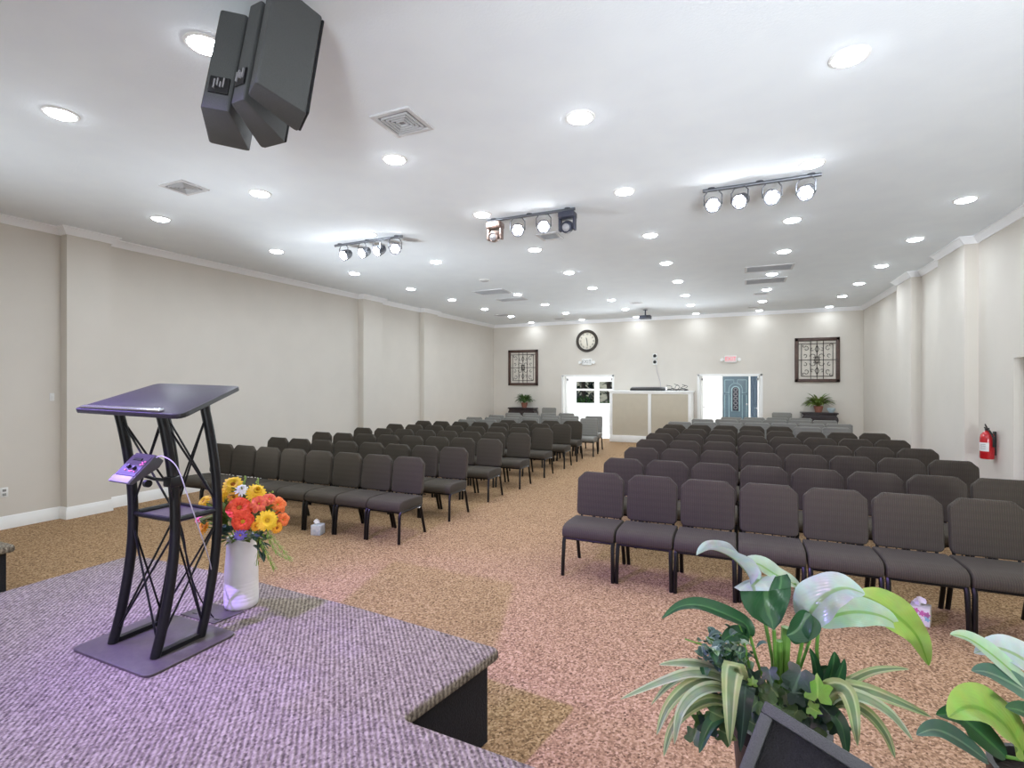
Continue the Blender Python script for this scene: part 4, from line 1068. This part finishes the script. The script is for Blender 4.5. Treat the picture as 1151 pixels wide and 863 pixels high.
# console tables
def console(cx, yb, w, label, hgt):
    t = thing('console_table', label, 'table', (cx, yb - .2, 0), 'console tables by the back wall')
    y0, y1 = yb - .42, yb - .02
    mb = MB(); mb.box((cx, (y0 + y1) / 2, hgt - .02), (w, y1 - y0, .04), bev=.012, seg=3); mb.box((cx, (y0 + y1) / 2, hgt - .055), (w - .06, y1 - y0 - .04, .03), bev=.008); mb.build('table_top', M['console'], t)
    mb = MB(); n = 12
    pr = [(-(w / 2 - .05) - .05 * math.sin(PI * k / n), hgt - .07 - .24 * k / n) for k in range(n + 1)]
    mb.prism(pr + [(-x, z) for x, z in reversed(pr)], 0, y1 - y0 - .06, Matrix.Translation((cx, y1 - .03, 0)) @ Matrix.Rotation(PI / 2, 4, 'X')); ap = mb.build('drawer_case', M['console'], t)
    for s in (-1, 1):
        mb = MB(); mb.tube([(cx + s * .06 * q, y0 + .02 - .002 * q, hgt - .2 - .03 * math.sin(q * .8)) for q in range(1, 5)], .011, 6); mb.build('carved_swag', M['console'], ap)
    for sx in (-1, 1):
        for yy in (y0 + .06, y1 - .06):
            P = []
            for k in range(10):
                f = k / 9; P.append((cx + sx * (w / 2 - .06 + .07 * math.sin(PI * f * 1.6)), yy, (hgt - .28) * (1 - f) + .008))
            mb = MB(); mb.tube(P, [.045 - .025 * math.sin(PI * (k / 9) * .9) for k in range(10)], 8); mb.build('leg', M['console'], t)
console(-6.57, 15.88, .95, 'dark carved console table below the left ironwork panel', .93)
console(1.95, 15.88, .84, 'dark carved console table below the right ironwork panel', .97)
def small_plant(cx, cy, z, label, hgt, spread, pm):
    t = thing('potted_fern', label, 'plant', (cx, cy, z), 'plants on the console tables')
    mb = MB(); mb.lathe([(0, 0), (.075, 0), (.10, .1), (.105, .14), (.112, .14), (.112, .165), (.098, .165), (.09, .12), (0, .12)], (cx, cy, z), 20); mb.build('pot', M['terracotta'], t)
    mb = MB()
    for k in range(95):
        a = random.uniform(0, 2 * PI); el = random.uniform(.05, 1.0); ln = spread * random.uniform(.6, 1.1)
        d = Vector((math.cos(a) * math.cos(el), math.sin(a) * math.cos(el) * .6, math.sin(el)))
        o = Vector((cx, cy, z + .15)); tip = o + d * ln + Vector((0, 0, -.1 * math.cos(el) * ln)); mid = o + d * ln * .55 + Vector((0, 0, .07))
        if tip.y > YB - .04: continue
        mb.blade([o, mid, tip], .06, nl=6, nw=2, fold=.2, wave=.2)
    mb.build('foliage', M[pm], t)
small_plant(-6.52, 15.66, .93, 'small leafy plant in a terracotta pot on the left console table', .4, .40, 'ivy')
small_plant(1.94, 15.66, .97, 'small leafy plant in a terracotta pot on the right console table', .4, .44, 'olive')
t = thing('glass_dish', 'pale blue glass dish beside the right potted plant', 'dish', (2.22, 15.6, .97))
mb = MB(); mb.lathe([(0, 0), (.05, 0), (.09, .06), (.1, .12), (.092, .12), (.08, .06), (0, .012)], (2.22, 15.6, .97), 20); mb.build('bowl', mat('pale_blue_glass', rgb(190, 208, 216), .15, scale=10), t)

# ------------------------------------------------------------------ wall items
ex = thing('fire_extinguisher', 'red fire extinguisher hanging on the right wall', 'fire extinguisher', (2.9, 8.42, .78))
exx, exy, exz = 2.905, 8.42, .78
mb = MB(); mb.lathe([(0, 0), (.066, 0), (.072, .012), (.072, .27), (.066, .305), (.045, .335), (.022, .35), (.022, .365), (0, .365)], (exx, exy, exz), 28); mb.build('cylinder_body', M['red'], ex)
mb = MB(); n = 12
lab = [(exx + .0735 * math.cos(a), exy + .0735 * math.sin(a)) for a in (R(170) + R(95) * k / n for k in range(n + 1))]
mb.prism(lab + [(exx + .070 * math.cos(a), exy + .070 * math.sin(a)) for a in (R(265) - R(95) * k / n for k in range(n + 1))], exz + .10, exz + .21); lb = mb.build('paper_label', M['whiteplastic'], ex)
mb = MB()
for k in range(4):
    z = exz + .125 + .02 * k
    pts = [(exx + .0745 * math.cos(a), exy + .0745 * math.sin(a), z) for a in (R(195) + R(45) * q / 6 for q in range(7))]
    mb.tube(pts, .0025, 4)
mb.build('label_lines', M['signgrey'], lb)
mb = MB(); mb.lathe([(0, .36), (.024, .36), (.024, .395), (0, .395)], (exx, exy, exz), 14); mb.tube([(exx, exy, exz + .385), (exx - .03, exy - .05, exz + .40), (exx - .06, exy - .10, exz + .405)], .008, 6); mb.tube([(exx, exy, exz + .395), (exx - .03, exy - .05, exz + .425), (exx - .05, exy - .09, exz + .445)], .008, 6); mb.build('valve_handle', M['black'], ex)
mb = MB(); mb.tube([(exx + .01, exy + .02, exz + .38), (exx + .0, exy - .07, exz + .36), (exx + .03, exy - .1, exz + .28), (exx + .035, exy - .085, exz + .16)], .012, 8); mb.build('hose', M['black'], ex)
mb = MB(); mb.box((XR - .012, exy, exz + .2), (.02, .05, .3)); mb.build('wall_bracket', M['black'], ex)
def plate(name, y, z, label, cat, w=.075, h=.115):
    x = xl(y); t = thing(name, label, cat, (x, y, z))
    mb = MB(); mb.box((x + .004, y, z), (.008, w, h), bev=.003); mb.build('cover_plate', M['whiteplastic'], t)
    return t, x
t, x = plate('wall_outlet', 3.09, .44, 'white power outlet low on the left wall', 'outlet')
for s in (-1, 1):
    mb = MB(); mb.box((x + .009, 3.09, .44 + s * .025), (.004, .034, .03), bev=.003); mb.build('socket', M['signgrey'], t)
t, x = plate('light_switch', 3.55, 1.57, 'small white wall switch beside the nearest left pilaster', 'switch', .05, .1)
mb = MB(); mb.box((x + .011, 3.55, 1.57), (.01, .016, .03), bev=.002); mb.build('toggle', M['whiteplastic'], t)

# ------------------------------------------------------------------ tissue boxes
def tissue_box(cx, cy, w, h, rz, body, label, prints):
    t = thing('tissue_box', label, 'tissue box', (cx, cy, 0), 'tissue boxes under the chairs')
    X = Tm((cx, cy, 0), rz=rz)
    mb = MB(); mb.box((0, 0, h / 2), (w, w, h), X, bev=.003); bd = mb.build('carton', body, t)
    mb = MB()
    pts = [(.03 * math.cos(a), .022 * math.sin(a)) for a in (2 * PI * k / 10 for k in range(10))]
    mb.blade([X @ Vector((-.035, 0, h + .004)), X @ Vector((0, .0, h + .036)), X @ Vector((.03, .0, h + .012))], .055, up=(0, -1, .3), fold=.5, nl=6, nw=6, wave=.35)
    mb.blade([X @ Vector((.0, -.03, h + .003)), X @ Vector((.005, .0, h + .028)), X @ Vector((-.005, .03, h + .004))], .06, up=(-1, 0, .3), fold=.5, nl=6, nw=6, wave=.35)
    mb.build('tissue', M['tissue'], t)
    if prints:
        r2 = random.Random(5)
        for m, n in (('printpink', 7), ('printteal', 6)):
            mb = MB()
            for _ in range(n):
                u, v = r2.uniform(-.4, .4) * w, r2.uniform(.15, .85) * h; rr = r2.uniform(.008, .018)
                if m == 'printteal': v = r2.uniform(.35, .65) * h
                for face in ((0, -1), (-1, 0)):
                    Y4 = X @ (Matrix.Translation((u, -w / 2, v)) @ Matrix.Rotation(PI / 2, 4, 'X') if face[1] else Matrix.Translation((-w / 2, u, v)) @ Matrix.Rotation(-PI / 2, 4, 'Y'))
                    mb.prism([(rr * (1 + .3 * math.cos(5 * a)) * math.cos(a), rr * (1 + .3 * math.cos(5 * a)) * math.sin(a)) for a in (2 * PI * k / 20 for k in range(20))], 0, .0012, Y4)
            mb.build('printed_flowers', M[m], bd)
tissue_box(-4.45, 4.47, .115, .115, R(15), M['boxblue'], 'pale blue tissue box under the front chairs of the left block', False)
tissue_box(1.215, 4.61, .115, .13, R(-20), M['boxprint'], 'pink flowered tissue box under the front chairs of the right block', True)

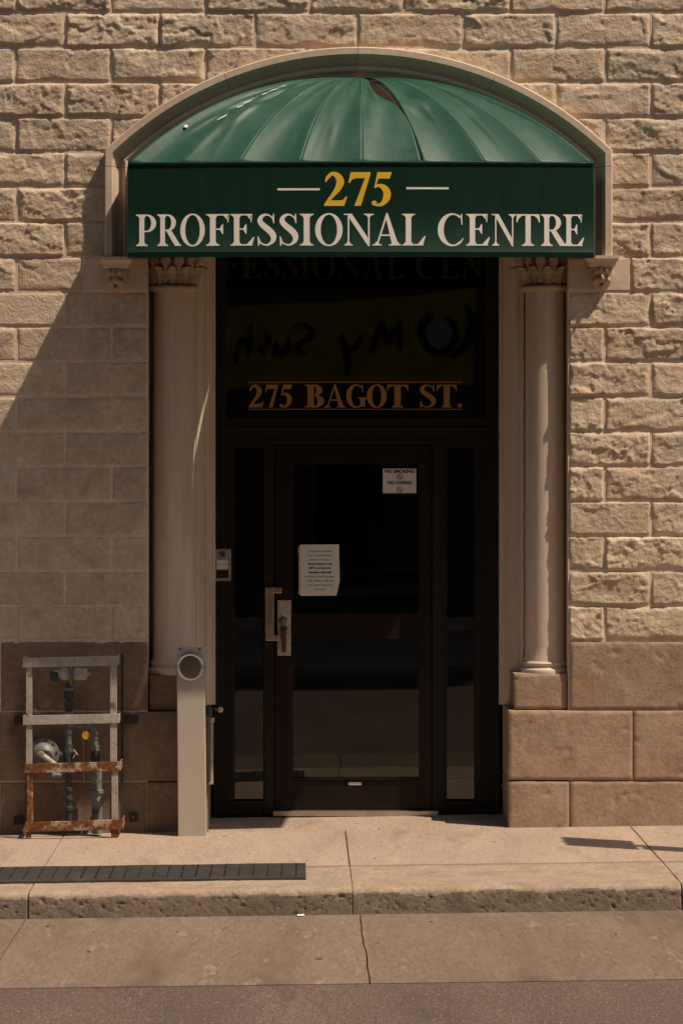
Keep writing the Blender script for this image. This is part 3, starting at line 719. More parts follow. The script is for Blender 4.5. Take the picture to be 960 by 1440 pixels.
◇ ◇ ◇ ◇ ◇ ◇ ◇
From the entries above, list each line with "picture" in it.

Continue the Blender Python script for this scene: part 4, from line 1068. This part finishes the script. The script is for Blender 4.5. Treat the picture as 1151 pixels wide and 863 pixels high.
Keep writing the Blender script for this image. This is part 3, starting at line 719. More parts follow. The script is for Blender 4.5. Take the picture to be 960 by 1440 pixels.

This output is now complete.